## BEGIN DATA SHOWN

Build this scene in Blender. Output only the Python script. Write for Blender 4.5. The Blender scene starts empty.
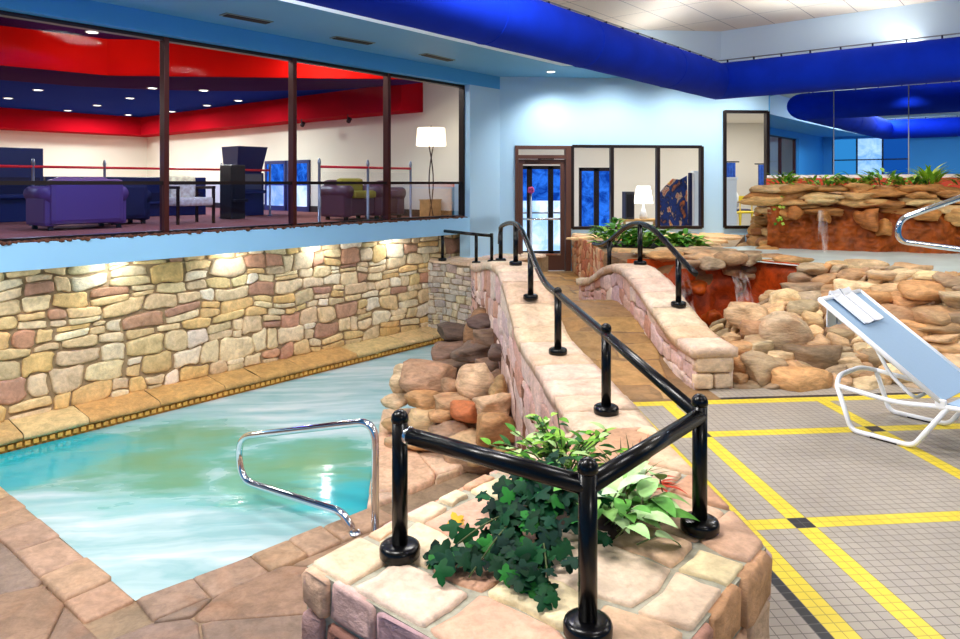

## END DATA SHOWN
## BEGIN DATA SHOWN

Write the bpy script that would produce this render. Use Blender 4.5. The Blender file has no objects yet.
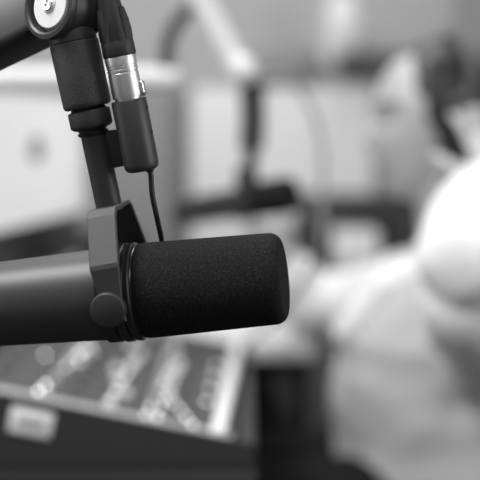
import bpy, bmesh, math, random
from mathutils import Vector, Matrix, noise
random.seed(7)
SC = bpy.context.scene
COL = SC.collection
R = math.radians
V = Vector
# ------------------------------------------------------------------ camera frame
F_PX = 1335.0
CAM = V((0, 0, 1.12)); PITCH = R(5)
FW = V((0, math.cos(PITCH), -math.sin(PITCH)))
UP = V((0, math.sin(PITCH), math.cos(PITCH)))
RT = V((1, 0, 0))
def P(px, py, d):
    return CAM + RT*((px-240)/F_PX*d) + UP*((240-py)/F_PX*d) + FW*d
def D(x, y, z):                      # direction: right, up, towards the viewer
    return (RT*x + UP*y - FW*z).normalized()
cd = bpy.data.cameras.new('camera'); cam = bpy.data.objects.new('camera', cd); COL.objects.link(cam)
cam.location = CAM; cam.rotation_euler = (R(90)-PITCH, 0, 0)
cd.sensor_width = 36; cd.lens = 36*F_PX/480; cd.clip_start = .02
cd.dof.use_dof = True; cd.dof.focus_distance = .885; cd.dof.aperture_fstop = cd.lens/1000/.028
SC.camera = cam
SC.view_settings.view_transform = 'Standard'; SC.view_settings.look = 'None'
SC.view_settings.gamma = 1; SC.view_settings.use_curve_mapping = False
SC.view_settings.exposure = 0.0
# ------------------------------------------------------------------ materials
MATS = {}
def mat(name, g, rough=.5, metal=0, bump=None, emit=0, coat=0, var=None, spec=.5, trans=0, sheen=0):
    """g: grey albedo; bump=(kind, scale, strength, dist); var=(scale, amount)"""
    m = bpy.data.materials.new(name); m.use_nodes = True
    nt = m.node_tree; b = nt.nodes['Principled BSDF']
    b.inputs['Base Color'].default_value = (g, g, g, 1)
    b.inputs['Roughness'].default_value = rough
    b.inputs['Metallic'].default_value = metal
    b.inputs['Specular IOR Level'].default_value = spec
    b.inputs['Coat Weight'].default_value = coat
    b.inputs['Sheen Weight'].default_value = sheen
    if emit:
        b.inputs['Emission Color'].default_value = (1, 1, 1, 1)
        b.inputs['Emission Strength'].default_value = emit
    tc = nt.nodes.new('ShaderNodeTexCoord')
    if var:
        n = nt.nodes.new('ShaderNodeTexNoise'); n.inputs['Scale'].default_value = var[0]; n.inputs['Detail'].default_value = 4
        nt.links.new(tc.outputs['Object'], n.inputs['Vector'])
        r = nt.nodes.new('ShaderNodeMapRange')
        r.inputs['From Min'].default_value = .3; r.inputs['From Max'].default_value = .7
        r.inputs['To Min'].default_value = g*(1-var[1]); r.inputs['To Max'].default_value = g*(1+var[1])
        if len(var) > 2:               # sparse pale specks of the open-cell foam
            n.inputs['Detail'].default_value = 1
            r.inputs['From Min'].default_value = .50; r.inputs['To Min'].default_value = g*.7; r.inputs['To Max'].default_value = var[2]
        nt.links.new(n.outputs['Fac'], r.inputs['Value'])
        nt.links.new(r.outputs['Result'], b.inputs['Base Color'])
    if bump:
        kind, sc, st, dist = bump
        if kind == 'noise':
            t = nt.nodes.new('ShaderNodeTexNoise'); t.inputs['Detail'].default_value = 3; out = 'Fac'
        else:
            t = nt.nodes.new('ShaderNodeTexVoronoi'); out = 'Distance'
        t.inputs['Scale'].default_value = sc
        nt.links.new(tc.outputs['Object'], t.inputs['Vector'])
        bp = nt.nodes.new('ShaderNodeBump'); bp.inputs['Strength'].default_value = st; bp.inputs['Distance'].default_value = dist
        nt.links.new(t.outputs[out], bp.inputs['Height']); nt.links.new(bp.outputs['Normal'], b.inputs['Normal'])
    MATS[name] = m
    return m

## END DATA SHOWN

**TASK OBJECTIVE:** Search the records for the word "script". Copy every line that has it.

**SOLUTION FOR THIS PROBLEM:**
Build this scene in Blender. Output only the Python script. Write for Blender 4.5. The Blender scene starts empty.
Write the bpy script that would produce this render. Use Blender 4.5. The Blender file has no objects yet.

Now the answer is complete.